When graphing linear inequalities, we start by understanding the equality version of the inequality. This means we replace the inequality symbol with an equals sign and graph the resulting line.
In our example, the inequality is \(x + y \geq 2\). We first graph the line \(x + y = 2\), which involves finding two points that solve this equation. The points (0, 2) and (2, 0) are solutions, so plotting these points and drawing a line through them gives the boundary of our inequality.
The type of line drawn is also crucial:

• If the inequality is \(\geq\) or \(\leq\), like in our case, draw a solid line to show that points on the line are included in the solution.
• If the inequality is \(>\) or \(<\), use a dashed line to indicate the line itself is not part of the solution.

After the line is drawn, shade the appropriate side that satisfies the inequality. For \(x + y \geq 2\), shade the region above the line, as this represents values of \(x\) and \(y\) whose sum is 2 or greater.

Two-variable inequalities involve two variables, usually denoted as \(x\) and \(y\).
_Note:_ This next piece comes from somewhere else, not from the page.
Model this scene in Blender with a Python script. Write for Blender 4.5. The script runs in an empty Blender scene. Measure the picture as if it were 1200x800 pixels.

These types of inequalities define a region on the coordinate plane that contains all solutions to the inequality.
To solve, follow these steps:

• Transform the inequality into its equation form to find the boundary line.
• Determine which side of the boundary contains the solutions by testing points.
• Shade the region that satisfies the inequality. If the test point satisfies the inequality, shade that side of the line.

The region that is shaded represents all pairs of \((x, y)\) that satisfy the inequality. In the context of the example \(x + y \geq 2\), all possible solutions lie on or above the line that runs diagonally across the plane from (0,2) to (2,0). This represents every combination of \((x, y)\) where their sum is at least 2.

Understanding how to translate statements into mathematical inequalities is an essential skill in math. It involves interpreting phrases from natural language into algebraic expressions or inequalities.
When given a sentence or phrase:

• Identify the mathematical operations indicated by words such as "sum," "difference," "product," and "quotient."
• Translate words like "at least," "at most," "no more than," and "less than" into inequality symbols (\(\geq\), \(\leq\), \(<\), \(>\)).

For instance, in the exercise, the phrase "the sum of the \(x\)-variable and the \(y\)-variable is at least 2" was translated to the inequality \(x + y \geq 2\). Remember, translation is not only about changing words to symbols but ensuring the symbols properly reflect the meaning in context of the problem. This skill allows students to convert real-world problems into solvable mathematical expressions or inequalities.